### What you are asked to do:
From the listing below, restate word for word the lines from the line containing "Build this scene" down through the line containing "C = scene.collection". Exclude pictures.

Begin Raw data

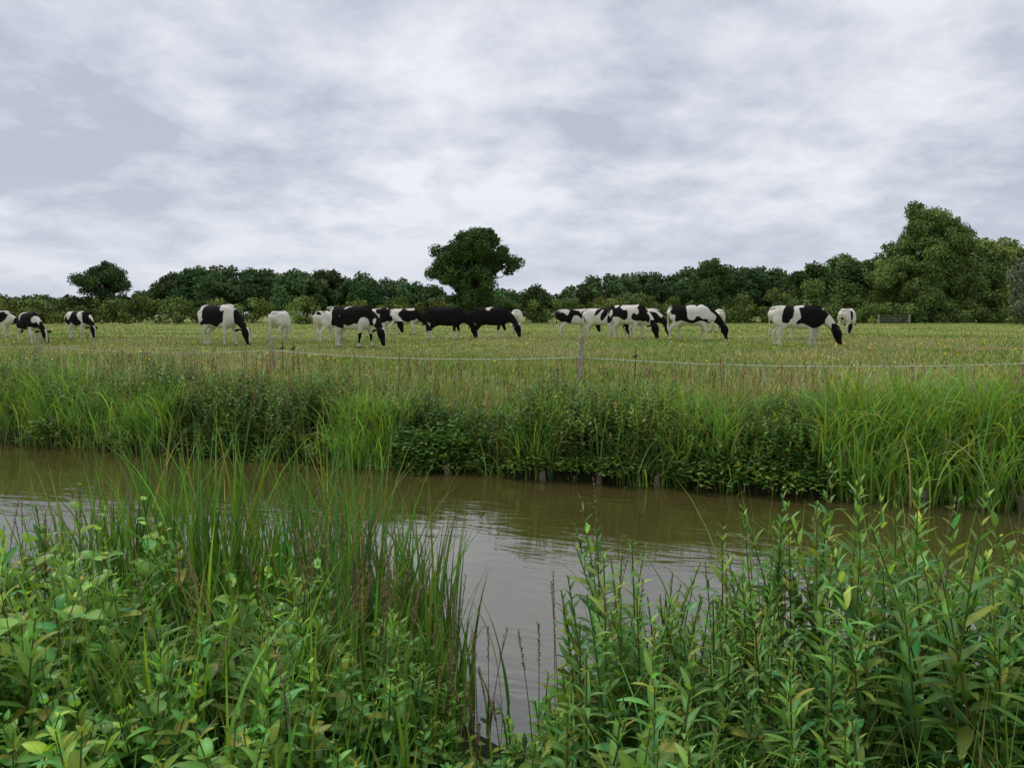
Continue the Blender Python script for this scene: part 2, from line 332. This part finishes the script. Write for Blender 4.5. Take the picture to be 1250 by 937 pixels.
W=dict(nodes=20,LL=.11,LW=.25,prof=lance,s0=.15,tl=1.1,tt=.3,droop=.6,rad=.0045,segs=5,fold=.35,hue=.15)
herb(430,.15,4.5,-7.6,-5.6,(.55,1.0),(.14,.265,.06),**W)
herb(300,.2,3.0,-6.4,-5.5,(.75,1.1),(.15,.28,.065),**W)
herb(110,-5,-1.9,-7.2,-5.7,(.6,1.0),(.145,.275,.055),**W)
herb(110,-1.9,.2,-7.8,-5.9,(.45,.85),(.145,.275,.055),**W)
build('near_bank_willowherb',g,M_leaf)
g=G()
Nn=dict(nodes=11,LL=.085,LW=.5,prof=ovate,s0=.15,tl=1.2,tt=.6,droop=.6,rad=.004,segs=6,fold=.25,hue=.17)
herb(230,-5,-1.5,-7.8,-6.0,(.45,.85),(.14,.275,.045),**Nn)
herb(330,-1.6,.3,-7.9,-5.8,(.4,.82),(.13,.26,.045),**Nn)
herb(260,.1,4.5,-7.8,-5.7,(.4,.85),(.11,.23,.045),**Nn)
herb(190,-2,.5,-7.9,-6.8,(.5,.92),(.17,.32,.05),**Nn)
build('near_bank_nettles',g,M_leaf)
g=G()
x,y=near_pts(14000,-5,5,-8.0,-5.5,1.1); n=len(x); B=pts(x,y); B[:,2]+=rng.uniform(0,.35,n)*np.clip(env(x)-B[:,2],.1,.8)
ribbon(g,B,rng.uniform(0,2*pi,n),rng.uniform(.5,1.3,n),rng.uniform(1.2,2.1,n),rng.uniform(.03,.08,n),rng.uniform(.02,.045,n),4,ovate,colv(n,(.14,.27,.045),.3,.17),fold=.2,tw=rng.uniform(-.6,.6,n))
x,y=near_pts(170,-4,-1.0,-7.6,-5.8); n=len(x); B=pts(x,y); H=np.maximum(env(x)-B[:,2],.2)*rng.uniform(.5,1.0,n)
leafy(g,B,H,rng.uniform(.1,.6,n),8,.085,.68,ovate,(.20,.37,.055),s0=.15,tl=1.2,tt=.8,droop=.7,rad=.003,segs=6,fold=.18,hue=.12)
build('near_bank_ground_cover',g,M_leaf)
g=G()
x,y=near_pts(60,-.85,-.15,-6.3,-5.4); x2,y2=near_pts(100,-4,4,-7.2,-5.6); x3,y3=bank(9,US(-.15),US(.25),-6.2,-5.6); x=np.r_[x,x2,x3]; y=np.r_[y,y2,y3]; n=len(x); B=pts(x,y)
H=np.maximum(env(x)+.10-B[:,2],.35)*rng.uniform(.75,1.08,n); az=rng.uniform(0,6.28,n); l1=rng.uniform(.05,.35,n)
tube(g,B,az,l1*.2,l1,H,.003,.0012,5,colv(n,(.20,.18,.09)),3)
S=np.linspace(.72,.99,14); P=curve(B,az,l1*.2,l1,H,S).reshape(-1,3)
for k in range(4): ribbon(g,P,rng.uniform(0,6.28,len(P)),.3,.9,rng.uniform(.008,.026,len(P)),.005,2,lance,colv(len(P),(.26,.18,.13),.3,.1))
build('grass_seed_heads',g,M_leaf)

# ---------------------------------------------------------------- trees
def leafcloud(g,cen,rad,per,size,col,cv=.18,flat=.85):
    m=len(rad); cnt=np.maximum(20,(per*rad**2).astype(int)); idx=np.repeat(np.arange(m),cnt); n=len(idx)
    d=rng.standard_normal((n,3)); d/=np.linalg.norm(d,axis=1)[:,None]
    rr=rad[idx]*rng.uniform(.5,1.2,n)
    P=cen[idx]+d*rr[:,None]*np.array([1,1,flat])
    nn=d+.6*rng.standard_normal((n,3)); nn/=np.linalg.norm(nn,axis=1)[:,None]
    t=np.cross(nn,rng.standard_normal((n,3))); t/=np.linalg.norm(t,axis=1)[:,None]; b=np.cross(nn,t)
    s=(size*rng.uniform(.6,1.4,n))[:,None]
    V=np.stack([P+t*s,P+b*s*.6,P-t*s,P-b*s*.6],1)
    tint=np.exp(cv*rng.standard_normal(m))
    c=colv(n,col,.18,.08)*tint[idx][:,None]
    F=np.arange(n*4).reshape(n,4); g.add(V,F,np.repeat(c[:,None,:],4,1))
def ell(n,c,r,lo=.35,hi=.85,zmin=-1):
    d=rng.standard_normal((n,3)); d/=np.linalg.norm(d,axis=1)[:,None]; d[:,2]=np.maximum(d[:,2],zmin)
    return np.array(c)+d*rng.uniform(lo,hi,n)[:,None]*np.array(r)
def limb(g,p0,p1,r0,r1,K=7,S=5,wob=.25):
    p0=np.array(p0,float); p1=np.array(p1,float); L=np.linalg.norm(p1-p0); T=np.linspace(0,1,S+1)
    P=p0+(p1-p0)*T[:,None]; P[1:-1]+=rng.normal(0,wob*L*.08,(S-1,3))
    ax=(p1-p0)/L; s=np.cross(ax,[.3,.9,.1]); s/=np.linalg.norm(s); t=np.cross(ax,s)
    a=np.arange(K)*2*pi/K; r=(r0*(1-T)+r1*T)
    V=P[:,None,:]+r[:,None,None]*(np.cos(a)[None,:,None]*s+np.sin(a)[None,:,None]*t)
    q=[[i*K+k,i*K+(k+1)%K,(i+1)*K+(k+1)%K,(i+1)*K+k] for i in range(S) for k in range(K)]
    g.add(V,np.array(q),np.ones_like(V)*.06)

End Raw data
Begin Raw data

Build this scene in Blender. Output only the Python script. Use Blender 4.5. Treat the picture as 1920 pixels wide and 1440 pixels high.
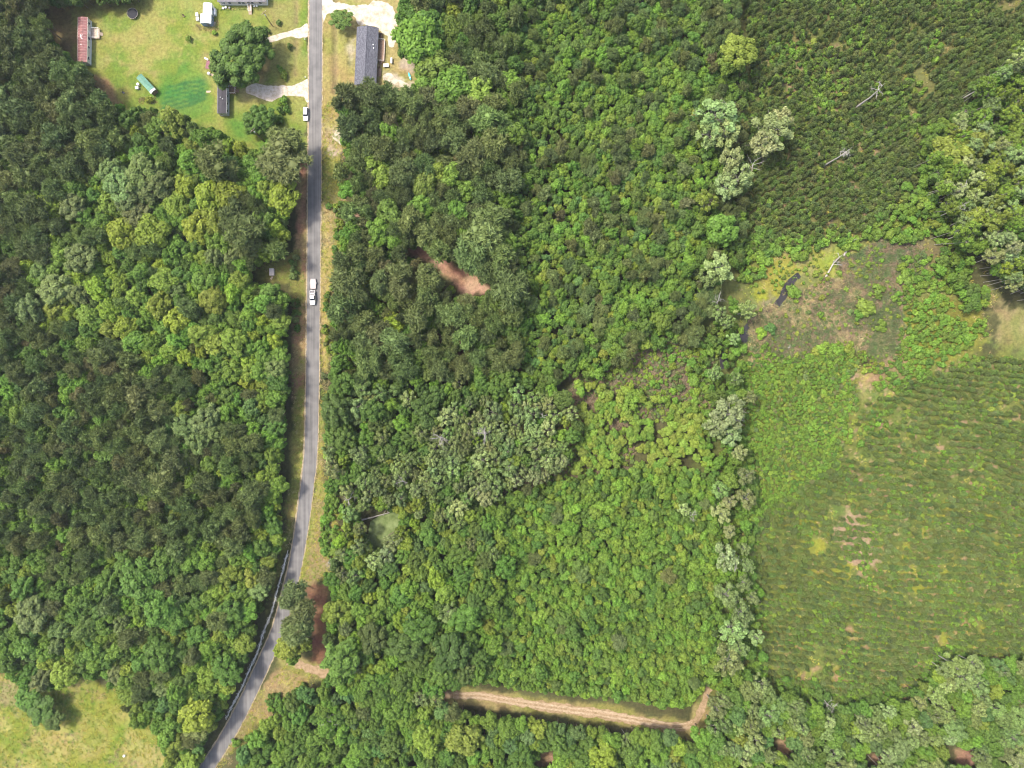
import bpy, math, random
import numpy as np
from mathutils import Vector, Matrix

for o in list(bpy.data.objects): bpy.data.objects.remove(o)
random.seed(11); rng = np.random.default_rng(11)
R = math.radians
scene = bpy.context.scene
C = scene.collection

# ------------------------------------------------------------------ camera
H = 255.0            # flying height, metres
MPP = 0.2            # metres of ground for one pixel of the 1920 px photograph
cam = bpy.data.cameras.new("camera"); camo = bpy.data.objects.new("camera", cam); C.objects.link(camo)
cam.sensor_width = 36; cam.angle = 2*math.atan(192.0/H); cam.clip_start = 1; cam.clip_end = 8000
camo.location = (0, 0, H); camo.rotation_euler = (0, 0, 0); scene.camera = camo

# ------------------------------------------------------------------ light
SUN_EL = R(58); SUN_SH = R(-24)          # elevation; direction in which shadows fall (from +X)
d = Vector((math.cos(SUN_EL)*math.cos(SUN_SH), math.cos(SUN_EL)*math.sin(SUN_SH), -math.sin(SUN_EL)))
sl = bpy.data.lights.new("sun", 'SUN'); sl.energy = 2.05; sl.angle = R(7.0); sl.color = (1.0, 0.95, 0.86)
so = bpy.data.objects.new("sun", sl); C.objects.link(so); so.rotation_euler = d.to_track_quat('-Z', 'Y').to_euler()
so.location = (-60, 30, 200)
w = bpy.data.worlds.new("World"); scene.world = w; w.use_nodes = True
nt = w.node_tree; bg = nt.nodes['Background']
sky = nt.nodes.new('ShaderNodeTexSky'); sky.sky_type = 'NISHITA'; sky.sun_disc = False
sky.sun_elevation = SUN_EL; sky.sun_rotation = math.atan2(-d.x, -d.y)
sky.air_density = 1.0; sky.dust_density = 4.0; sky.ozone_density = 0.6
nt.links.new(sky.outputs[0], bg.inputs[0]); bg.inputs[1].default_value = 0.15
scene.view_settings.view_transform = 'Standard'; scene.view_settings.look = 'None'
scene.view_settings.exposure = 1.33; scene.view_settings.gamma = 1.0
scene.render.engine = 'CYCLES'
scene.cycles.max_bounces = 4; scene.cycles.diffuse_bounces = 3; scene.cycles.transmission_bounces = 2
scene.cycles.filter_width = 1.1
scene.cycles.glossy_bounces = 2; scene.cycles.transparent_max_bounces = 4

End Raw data
Begin Raw data

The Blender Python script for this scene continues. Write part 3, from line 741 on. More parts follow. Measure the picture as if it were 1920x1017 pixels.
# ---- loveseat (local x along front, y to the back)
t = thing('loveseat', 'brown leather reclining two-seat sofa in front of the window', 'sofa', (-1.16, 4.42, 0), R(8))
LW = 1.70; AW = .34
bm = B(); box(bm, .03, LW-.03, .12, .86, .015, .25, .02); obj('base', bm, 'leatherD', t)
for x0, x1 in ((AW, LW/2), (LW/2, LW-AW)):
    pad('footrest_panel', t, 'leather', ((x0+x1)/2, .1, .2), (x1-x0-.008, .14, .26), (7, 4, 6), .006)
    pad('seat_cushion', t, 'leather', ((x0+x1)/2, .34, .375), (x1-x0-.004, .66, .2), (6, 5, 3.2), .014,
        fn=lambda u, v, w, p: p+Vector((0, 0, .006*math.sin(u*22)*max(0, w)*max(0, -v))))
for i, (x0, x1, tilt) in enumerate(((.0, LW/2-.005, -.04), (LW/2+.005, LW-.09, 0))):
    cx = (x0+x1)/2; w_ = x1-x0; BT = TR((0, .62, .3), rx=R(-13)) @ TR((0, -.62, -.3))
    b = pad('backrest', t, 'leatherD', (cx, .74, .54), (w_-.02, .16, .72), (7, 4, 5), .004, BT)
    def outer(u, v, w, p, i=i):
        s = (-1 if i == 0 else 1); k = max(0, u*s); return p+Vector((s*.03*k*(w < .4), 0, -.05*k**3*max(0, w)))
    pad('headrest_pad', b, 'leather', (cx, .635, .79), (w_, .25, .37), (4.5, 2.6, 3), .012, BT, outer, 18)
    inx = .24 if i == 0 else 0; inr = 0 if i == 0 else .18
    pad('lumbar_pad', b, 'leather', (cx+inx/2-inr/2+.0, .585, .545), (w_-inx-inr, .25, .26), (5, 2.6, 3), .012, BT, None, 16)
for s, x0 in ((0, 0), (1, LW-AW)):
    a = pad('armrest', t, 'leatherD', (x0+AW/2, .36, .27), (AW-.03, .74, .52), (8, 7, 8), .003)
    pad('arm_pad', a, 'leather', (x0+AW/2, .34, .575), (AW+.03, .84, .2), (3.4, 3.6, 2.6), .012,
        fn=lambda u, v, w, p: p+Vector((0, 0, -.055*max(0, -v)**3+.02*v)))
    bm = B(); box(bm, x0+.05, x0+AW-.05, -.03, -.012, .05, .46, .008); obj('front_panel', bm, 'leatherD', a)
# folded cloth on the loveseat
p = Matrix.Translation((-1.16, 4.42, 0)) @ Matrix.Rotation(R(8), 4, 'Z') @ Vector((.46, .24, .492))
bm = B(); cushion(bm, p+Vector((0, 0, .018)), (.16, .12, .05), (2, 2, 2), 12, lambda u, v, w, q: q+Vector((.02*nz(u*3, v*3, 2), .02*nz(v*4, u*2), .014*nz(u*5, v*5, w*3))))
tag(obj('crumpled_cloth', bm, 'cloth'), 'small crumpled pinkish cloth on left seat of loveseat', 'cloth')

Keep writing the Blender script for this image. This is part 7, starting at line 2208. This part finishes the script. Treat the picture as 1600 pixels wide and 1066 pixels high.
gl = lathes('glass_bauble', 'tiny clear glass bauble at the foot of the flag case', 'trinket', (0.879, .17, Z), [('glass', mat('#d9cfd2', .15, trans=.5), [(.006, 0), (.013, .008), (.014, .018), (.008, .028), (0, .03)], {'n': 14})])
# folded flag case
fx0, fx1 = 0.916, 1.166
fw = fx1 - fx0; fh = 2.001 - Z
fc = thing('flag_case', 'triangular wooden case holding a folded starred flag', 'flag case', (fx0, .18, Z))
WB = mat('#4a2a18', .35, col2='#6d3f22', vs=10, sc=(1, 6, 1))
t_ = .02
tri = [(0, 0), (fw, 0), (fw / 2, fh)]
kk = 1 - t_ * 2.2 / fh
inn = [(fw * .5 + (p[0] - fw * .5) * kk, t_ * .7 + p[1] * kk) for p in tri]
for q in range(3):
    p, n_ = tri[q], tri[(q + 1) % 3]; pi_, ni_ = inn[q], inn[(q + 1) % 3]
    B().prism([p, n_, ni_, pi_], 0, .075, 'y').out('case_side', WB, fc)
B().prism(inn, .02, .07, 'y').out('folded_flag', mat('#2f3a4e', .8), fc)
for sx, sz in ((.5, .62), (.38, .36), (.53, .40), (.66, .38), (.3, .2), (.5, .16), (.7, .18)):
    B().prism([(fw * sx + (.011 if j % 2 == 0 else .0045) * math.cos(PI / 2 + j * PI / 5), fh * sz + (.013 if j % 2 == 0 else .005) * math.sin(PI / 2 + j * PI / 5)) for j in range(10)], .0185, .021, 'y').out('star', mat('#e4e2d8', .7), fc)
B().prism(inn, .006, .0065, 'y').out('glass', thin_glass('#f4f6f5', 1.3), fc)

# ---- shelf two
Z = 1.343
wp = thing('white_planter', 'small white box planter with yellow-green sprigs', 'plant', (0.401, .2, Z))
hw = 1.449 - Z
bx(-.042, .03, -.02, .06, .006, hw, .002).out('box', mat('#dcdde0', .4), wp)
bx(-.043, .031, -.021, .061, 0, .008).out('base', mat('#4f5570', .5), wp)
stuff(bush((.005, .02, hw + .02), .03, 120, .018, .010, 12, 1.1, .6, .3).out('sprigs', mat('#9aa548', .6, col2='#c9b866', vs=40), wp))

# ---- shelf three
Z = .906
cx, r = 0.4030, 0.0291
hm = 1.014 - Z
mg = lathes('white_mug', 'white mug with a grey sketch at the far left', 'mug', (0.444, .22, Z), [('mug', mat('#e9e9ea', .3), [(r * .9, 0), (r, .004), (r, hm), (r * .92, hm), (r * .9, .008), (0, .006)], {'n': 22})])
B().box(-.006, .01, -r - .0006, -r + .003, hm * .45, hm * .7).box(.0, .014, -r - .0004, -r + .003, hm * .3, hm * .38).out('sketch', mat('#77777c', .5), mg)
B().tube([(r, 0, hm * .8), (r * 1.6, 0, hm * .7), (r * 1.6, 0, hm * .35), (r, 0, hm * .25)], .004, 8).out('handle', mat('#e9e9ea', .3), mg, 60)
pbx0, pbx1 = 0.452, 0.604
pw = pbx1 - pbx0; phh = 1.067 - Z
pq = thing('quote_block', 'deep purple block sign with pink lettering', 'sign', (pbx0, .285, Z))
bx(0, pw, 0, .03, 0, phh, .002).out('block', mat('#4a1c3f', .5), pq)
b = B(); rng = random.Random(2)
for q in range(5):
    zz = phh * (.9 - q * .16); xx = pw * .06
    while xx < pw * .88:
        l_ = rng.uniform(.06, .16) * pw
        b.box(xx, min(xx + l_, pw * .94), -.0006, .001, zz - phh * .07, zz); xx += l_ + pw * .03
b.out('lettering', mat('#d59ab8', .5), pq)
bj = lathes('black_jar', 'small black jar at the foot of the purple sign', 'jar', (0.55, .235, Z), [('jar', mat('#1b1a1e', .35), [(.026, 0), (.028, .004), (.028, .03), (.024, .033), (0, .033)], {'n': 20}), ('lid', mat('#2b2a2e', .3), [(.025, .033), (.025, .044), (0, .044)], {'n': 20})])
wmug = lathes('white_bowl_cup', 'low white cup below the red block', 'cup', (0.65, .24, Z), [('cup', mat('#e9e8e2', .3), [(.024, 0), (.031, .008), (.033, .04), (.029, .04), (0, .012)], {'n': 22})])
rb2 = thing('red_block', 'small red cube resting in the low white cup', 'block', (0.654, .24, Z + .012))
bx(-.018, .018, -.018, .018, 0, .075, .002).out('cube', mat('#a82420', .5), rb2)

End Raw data

### Output:
Build this scene in Blender. Output only the Python script. Use Blender 4.5. Treat the picture as 1920 pixels wide and 1440 pixels high.
import bpy, math, random
import numpy as np
from mathutils import Vector, Matrix

for o in list(bpy.data.objects): bpy.data.objects.remove(o)
random.seed(11); rng = np.random.default_rng(11)
R = math.radians
scene = bpy.context.scene
C = scene.collection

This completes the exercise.